Il Signore le annuncia che concepirà e darà alla luce un bambino, che porterà il nome di Gesù (vale a dire, Salvatore). Sarà il Messia promesso, quello che riceverà “il trono di Davide” e, ancor più, il “Figlio dell’Altissimo”, il “Figlio di Dio” vero.

Lo concepirà verginalmente, senza concorso di uomo, per opera e grazia dello Spirito Santo: “Lo Spirito Santo scenderà su di te e la potenza dell’Altissimo ti coprirà con la sua ombra” (v. 35). Durante il pellegrinaggio del popolo di Dio attraverso il deserto verso la terra promessa, la presenza del Signore si manifestava grazie alla nube che copriva il santuario; ora invece sarà lo Spirito Santo a coprire con la sua ombra questo Santuario della presenza di Dio che è il corpo di Maria.

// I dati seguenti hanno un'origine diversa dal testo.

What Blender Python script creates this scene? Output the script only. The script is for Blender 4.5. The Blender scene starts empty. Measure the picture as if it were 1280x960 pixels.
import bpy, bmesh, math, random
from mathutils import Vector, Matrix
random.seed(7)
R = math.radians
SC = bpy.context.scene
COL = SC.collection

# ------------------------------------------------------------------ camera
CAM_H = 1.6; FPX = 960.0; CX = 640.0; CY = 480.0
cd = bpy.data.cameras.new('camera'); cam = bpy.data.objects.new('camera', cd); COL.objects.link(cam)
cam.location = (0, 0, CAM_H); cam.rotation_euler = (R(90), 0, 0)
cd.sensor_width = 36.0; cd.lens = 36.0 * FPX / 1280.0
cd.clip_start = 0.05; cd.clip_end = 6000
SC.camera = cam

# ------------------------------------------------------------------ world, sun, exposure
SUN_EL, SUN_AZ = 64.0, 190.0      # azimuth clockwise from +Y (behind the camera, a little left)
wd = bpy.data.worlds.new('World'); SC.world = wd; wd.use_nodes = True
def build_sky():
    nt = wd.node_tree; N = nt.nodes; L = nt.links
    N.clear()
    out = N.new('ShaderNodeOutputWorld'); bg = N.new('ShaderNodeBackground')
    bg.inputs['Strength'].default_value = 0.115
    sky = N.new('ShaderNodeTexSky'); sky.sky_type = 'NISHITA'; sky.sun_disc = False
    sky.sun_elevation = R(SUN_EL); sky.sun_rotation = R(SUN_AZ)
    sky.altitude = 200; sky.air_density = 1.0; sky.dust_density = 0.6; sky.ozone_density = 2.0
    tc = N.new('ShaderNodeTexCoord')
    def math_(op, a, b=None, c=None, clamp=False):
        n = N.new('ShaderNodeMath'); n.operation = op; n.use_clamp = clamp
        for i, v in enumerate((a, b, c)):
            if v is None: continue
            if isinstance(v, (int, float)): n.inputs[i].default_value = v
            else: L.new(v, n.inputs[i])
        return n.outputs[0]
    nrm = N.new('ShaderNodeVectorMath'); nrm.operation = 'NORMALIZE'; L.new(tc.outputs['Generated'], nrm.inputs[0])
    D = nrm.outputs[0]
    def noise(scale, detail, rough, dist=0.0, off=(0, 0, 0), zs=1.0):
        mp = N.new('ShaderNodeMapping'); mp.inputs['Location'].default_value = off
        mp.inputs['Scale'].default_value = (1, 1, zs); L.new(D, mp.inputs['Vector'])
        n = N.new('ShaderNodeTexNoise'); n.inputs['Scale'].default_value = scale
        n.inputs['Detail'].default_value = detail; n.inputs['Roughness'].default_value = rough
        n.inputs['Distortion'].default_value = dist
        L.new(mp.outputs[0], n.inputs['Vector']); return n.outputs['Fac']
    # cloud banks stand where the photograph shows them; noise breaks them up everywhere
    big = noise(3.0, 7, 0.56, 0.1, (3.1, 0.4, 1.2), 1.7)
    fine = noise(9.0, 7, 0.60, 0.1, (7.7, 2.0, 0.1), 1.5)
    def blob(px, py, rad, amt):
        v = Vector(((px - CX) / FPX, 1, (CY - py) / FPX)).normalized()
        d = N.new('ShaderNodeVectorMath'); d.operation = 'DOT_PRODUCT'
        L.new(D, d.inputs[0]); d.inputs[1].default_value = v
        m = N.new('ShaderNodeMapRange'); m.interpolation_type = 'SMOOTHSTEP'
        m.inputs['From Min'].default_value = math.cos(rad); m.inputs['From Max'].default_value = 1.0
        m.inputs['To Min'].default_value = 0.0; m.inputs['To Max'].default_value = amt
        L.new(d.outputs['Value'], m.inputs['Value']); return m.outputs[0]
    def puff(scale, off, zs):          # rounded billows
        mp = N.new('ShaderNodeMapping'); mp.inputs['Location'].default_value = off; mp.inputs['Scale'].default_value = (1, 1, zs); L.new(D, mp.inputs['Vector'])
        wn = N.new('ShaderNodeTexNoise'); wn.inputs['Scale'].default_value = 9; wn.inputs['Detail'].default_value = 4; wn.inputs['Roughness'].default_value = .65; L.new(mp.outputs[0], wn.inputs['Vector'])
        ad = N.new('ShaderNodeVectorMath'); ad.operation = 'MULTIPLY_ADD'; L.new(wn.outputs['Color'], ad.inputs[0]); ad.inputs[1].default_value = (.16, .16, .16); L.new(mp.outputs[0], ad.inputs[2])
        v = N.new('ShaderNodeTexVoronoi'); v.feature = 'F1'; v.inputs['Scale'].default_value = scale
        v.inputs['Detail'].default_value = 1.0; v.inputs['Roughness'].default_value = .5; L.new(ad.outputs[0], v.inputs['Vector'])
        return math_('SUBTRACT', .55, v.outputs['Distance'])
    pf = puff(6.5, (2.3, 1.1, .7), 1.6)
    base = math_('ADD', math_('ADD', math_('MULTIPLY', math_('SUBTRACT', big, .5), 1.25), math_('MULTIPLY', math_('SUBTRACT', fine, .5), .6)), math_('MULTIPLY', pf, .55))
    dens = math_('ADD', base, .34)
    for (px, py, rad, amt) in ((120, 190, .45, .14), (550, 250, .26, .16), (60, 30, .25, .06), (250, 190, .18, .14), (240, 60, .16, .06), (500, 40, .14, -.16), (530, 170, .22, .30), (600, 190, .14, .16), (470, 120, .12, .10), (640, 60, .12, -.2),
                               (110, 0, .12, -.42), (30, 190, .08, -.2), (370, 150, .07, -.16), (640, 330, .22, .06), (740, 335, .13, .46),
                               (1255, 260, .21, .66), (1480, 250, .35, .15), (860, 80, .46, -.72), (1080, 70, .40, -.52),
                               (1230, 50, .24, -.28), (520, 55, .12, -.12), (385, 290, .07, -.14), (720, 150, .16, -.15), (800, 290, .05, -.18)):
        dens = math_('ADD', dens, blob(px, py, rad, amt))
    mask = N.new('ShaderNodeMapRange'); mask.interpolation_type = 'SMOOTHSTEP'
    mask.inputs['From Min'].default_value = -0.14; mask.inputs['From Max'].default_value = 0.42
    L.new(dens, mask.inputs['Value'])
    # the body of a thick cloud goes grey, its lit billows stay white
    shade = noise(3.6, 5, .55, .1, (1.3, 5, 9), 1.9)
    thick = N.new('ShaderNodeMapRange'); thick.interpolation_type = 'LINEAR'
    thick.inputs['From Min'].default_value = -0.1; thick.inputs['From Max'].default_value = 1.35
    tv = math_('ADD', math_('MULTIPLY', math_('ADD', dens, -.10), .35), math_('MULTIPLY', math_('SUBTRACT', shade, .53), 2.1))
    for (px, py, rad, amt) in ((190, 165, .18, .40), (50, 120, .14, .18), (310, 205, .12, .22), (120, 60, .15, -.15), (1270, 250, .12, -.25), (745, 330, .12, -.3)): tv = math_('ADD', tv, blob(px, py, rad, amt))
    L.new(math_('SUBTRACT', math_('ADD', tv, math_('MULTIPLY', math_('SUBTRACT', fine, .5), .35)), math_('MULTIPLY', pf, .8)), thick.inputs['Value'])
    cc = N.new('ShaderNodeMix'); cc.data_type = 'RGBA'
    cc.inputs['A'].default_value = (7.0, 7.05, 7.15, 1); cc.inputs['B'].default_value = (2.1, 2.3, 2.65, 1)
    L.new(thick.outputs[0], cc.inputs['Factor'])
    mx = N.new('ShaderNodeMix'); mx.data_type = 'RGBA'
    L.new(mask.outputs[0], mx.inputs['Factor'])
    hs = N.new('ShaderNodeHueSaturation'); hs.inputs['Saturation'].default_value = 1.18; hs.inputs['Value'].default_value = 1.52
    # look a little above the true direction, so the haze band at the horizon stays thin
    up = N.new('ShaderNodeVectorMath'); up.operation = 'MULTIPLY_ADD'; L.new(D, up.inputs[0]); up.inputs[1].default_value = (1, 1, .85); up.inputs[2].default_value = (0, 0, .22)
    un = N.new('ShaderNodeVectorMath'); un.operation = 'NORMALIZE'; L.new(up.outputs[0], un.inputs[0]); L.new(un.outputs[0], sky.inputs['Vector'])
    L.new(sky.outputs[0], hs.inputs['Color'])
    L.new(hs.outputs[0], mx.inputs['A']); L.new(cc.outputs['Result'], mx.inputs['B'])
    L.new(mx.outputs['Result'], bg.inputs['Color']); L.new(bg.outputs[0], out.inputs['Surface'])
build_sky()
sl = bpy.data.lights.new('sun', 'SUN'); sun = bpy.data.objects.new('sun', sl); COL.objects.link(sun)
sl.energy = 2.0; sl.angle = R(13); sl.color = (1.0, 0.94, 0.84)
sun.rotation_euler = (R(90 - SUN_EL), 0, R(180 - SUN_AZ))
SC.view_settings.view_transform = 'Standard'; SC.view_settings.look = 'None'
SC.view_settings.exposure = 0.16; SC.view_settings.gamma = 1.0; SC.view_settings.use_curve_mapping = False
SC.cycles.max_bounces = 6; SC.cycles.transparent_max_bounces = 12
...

Perciò, dice ancora l’angelo, “colui che nascerà sarà santo e sarà chiamato Figlio di Dio” (v. 35). L’aggettivo “santo”, per la posizione nella quale appare nel testo greco originale e in questa traduzione, definisce il modo di nascere: “nascerà santo”, con una probabile allusione alla sua nascita verginale.

Maria, dicendo un semplice “sì” diventa la madre del Figlio di Dio fatto uomo. Benedetto XVI osserva che “i Padri della Chiesa a volte hanno espresso tutto questo dicendo che Maria avrebbe concepito attraverso l’udito, ovvero, mediante l’ascolto. Grazie alla sua obbedienza la parola è entrata in essa ed ella è diventata feconda”[3].

“Il mistero dell’Immacolata Concezione è fonte di luce interiore, di speranza e di conforto – diceva ancora Benedetto XVI in una occasione diversa –. In mezzo alle prove della vita e specialmente alle contraddizioni che l’uomo sperimenta dentro di sé e intorno a sé, Maria, Madre di Cristo, ci dice che la Grazia è più grande del peccato, che la misericordia di Dio è più potente del male e sa trasformarlo in bene. [...] Questa donna, la Vergine Maria, ha beneficiato in anticipo della morte redentrice del suo Figlio e fin dal concepimento è stata preservata dal contagio della colpa. Perciò, con il suo cuore immacolato, Lei ci dice: affidatevi a Gesù, Lui vi salva”[4].

Francisco Varo


[1] San Josemaría, Il Santo Rosario, 1° mistero gaudioso.

[2] Joseph Ratzinger – Benedetto XVI, L’infanzia di Gesù, Rizzoli-Libreria Editrice Vaticana, Città del Vaticano 2012, p. 36.

[3] Ibid., p. 47.

[4] Benedetto XVI, Angelus, 8 dicembre 2010.